:: What is asked ::
Show every line containing "picture" by copying it.

:: Source material ::
□ □ □

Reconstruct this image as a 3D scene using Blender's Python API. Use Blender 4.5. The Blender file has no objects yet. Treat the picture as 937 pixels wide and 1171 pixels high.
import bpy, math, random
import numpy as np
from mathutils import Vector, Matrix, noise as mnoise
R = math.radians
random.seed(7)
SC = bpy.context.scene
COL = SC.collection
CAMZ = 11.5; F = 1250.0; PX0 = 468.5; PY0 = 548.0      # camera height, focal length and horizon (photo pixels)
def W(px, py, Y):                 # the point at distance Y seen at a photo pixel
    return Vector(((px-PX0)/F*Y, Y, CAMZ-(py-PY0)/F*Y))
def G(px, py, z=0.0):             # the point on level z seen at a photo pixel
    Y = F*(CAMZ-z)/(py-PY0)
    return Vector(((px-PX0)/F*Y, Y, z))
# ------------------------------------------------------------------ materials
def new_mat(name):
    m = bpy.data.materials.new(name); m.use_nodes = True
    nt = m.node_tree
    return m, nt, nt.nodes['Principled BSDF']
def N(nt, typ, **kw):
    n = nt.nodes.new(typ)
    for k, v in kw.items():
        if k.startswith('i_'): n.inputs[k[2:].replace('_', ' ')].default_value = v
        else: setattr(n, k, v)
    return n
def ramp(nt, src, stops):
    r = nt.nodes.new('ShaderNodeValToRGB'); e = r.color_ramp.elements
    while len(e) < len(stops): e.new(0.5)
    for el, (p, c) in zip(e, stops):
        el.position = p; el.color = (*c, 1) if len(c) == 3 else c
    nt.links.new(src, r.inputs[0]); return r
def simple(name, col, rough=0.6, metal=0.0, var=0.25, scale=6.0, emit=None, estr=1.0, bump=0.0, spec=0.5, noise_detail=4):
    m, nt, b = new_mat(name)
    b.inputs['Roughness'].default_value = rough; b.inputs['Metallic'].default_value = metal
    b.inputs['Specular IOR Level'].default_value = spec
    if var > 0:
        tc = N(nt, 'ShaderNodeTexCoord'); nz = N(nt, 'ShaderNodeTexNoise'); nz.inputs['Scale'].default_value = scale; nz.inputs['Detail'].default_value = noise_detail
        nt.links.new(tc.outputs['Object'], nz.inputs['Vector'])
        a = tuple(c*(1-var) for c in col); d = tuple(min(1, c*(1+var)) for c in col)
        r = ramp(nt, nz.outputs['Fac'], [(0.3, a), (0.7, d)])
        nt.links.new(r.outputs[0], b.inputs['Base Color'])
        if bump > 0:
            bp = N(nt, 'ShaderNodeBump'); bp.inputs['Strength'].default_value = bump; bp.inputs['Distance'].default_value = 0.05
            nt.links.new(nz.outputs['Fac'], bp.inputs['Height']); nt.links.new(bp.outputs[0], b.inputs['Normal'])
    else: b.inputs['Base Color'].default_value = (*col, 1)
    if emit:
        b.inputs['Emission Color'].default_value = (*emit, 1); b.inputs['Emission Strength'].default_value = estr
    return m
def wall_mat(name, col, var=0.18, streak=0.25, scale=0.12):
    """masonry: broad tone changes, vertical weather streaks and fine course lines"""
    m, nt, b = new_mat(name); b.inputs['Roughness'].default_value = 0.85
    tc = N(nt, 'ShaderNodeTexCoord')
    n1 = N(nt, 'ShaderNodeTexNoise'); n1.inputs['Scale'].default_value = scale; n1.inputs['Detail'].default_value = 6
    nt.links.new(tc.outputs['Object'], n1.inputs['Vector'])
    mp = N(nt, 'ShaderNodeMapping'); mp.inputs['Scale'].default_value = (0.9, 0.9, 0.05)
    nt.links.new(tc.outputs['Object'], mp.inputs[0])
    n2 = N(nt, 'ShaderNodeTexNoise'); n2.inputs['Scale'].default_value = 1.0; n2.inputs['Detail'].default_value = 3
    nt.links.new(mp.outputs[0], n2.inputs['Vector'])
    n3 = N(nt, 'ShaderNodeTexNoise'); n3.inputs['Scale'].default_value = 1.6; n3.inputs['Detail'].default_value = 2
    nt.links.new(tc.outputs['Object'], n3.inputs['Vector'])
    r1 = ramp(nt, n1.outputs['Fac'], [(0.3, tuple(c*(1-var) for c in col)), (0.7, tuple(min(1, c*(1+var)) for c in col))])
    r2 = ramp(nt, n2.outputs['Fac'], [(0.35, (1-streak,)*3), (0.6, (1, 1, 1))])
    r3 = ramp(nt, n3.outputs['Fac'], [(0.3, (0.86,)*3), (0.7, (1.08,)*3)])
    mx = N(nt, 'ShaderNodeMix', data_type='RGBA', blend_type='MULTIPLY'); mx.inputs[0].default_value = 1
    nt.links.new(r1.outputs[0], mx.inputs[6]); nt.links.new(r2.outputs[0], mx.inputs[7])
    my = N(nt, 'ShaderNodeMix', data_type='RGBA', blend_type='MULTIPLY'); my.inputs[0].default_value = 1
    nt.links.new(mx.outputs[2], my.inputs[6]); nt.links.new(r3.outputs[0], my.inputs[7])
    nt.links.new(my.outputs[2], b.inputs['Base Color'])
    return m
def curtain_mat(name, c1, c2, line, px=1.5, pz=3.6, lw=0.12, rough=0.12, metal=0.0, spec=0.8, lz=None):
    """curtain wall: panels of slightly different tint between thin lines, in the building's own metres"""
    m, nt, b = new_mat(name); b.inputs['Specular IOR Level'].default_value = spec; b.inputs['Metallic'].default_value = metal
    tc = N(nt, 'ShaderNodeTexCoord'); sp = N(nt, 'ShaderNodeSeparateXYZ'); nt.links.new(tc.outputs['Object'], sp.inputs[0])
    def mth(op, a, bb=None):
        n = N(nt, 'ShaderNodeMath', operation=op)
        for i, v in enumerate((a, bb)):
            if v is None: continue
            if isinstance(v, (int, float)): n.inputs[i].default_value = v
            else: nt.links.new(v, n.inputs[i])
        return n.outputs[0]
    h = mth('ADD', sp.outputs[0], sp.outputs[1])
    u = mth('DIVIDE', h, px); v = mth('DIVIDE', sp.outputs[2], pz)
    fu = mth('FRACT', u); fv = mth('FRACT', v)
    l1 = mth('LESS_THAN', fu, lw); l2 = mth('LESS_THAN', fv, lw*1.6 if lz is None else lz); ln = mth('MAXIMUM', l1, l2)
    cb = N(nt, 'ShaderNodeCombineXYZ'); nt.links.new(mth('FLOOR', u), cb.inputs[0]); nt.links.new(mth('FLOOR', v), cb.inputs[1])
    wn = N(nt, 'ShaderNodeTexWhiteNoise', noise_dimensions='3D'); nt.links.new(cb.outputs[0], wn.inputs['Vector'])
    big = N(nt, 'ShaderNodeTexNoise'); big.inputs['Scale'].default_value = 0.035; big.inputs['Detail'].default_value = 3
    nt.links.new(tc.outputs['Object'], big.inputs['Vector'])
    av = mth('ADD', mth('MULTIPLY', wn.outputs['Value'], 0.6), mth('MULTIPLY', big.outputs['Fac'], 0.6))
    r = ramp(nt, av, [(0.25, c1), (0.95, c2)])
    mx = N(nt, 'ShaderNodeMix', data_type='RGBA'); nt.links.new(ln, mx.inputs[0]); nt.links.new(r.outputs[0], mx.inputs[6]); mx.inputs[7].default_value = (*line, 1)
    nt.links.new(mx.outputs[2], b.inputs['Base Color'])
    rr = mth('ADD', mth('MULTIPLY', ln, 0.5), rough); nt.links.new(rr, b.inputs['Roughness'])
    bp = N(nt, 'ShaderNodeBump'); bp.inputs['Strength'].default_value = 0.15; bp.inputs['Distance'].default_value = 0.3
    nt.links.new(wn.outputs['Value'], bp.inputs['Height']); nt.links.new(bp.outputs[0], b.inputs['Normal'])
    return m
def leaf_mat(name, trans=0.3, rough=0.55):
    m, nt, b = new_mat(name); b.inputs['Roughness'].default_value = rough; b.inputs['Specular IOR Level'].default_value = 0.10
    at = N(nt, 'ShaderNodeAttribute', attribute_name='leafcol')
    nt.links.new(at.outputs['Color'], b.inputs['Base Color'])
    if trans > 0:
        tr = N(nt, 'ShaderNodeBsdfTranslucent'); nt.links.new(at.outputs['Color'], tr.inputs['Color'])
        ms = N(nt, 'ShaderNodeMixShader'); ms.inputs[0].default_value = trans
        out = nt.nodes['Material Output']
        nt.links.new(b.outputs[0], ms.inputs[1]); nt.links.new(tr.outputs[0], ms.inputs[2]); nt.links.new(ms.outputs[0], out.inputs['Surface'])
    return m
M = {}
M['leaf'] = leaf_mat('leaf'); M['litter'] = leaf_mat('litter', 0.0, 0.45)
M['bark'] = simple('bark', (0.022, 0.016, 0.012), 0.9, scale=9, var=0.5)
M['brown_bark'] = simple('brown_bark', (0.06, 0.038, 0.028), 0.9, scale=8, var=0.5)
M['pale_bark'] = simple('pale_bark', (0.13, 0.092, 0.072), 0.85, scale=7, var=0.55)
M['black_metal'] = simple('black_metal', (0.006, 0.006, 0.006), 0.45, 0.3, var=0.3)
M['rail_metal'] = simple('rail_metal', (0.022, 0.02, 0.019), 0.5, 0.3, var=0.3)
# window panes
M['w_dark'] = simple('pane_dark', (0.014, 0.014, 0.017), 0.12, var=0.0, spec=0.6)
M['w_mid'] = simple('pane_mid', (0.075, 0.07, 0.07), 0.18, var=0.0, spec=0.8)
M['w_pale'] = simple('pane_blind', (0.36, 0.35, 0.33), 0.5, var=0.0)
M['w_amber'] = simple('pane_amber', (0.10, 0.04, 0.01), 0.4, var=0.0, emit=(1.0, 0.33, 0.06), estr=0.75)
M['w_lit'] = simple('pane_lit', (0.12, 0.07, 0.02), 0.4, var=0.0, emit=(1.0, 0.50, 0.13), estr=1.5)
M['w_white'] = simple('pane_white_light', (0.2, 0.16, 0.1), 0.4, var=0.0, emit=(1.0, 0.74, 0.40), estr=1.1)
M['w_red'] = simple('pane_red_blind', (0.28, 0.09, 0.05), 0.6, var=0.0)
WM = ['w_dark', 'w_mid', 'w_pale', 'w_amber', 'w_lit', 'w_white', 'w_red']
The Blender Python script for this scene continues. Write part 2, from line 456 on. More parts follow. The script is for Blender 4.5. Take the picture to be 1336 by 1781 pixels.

□ □ □

:: Finished answer ::
Reconstruct this image as a 3D scene using Blender's Python API. Use Blender 4.5. The Blender file has no objects yet. Treat the picture as 937 pixels wide and 1171 pixels high.
The Blender Python script for this scene continues. Write part 2, from line 456 on. More parts follow. The script is for Blender 4.5. Take the picture to be 1336 by 1781 pixels.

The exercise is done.